# Aim:
Omit the pictures and output exactly the lines from the start of the entries through the line containing "sc.view_settings.exposure = .35;".

# Dataset entries:
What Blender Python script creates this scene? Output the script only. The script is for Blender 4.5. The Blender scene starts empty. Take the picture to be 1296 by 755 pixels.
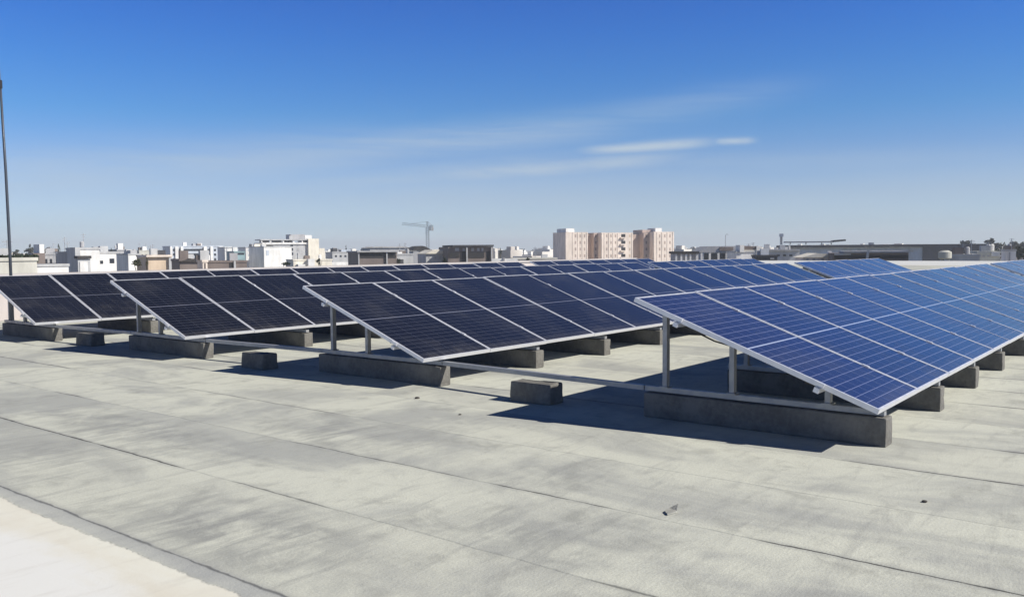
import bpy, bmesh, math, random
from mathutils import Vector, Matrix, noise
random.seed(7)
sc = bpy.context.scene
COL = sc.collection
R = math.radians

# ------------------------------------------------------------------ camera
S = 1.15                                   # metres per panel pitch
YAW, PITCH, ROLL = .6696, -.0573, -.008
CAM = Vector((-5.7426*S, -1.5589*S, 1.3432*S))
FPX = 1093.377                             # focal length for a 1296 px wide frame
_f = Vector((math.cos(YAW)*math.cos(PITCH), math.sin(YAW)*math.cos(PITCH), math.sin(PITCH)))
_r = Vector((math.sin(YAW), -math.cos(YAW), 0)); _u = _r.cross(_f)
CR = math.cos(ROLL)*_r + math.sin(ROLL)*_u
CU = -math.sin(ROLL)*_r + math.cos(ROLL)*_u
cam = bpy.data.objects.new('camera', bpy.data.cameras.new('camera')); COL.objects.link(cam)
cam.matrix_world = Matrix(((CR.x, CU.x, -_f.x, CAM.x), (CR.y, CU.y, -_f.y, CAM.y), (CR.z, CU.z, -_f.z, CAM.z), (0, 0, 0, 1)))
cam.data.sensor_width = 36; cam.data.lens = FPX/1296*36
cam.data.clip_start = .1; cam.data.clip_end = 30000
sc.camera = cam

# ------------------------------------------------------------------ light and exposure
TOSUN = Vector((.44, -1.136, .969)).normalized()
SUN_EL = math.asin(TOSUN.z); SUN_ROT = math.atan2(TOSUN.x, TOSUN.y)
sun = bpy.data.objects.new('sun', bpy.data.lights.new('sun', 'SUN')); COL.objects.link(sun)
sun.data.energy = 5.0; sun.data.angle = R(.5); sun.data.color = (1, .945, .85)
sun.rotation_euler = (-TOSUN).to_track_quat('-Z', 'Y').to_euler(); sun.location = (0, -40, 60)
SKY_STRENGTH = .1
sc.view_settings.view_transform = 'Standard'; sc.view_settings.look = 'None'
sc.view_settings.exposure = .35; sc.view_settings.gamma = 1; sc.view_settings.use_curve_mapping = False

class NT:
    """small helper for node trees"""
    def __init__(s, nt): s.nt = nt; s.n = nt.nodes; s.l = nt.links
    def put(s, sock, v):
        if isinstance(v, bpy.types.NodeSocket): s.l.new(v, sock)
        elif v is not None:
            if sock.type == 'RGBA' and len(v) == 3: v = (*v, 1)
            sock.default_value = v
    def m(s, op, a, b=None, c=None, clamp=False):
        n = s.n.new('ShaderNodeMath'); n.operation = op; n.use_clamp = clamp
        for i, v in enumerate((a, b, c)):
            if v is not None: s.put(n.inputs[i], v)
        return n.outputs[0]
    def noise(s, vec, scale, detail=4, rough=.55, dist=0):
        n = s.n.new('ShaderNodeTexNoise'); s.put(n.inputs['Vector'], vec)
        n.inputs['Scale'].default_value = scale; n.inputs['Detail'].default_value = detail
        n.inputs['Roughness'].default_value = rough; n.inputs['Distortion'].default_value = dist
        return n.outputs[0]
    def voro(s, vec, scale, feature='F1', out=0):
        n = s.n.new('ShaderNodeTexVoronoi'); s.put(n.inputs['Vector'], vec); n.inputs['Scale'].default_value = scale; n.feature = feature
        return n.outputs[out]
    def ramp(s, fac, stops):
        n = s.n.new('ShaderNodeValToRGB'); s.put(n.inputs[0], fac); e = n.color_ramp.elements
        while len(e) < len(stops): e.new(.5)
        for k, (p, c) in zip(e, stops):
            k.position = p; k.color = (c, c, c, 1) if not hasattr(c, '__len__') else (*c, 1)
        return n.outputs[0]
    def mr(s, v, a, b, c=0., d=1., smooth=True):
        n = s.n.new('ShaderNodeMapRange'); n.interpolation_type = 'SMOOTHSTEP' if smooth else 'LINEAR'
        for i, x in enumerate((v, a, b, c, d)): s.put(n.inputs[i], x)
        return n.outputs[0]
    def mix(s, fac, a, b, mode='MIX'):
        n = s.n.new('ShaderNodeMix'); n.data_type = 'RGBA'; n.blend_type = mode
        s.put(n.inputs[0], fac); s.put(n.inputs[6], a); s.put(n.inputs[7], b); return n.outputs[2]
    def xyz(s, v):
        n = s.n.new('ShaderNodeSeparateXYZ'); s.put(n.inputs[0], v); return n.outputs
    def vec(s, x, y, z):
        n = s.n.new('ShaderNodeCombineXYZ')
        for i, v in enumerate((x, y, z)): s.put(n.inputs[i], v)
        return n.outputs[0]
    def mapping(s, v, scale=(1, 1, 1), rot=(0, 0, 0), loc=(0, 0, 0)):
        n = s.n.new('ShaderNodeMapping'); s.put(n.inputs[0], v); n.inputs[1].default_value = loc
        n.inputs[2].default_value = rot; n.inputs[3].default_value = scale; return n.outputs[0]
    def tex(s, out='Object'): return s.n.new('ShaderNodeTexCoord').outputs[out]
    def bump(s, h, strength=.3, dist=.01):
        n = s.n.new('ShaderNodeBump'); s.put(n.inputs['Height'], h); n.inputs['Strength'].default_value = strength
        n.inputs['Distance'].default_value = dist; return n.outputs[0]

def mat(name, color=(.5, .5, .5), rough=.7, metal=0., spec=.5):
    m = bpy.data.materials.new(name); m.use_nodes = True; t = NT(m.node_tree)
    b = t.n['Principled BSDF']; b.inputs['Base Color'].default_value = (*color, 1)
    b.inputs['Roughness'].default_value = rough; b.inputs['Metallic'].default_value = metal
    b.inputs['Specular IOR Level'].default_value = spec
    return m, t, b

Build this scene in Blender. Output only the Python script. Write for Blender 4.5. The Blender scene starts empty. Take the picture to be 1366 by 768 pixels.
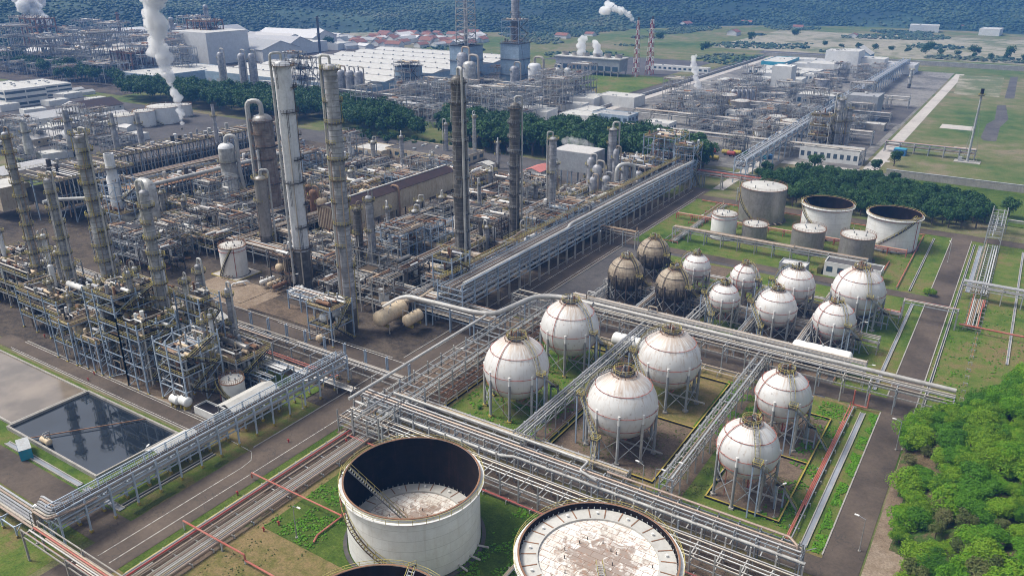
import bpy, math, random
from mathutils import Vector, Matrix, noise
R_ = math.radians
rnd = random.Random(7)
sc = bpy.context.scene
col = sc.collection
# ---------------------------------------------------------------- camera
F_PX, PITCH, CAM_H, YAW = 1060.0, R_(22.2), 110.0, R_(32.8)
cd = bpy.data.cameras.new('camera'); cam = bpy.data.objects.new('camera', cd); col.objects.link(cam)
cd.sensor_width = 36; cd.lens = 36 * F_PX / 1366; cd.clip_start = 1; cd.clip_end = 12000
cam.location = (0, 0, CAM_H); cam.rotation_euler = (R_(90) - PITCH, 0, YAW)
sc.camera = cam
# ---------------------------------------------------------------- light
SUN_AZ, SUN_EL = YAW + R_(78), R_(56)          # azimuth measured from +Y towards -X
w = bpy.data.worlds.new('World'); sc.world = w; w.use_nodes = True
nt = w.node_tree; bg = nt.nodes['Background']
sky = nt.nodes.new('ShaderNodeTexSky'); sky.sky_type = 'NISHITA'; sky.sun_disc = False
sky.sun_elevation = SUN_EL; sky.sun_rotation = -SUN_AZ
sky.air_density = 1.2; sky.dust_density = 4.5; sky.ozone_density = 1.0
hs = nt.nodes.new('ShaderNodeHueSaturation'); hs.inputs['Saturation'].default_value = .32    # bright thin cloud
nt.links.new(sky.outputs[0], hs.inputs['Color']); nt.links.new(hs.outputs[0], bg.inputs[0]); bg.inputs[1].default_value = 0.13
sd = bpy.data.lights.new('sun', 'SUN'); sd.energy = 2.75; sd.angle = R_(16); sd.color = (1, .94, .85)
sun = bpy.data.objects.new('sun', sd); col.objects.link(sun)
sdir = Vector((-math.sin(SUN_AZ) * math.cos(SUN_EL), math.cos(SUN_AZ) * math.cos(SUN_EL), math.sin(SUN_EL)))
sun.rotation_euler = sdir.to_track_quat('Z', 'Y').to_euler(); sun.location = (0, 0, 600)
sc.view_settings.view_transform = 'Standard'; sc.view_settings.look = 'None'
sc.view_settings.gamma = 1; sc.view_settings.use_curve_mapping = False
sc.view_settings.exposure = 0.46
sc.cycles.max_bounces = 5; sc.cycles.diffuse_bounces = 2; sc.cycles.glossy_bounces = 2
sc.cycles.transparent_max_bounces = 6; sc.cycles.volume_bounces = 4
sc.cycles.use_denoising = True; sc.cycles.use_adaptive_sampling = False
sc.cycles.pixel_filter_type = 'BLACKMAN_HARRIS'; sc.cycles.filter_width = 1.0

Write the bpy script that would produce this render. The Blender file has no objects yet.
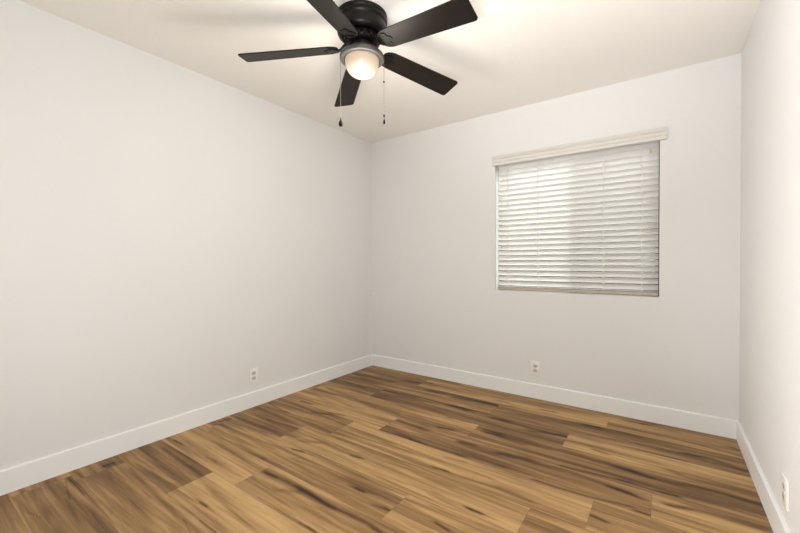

# Exercise result:
What Blender Python script creates this scene? Output the script only. The script is for Blender 4.5. The Blender scene starts empty. Take the picture to be 1296 by 755 pixels.
import bpy, bmesh, math, random
from mathutils import Vector, Matrix, noise
random.seed(7)
sc = bpy.context.scene
COL = sc.collection
R = math.radians

# ------------------------------------------------------------------ camera
S = 1.15                                   # metres per panel pitch
YAW, PITCH, ROLL = .6696, -.0573, -.008
CAM = Vector((-5.7426*S, -1.5589*S, 1.3432*S))
FPX = 1093.377                             # focal length for a 1296 px wide frame
_f = Vector((math.cos(YAW)*math.cos(PITCH), math.sin(YAW)*math.cos(PITCH), math.sin(PITCH)))
_r = Vector((math.sin(YAW), -math.cos(YAW), 0)); _u = _r.cross(_f)
CR = math.cos(ROLL)*_r + math.sin(ROLL)*_u
CU = -math.sin(ROLL)*_r + math.cos(ROLL)*_u
cam = bpy.data.objects.new('camera', bpy.data.cameras.new('camera')); COL.objects.link(cam)
cam.matrix_world = Matrix(((CR.x, CU.x, -_f.x, CAM.x), (CR.y, CU.y, -_f.y, CAM.y), (CR.z, CU.z, -_f.z, CAM.z), (0, 0, 0, 1)))
cam.data.sensor_width = 36; cam.data.lens = FPX/1296*36
cam.data.clip_start = .1; cam.data.clip_end = 30000
sc.camera = cam

# ------------------------------------------------------------------ light and exposure
TOSUN = Vector((.44, -1.136, .969)).normalized()
SUN_EL = math.asin(TOSUN.z); SUN_ROT = math.atan2(TOSUN.x, TOSUN.y)
sun = bpy.data.objects.new('sun', bpy.data.lights.new('sun', 'SUN')); COL.objects.link(sun)
sun.data.energy = 5.0; sun.data.angle = R(.5); sun.data.color = (1, .945, .85)
sun.rotation_euler = (-TOSUN).to_track_quat('-Z', 'Y').to_euler(); sun.location = (0, -40, 60)
SKY_STRENGTH = .1
sc.view_settings.view_transform = 'Standard'; sc.view_settings.look = 'None'
sc.view_settings.exposure = .35; sc.view_settings.gamma = 1; sc.view_settings.use_curve_mapping = False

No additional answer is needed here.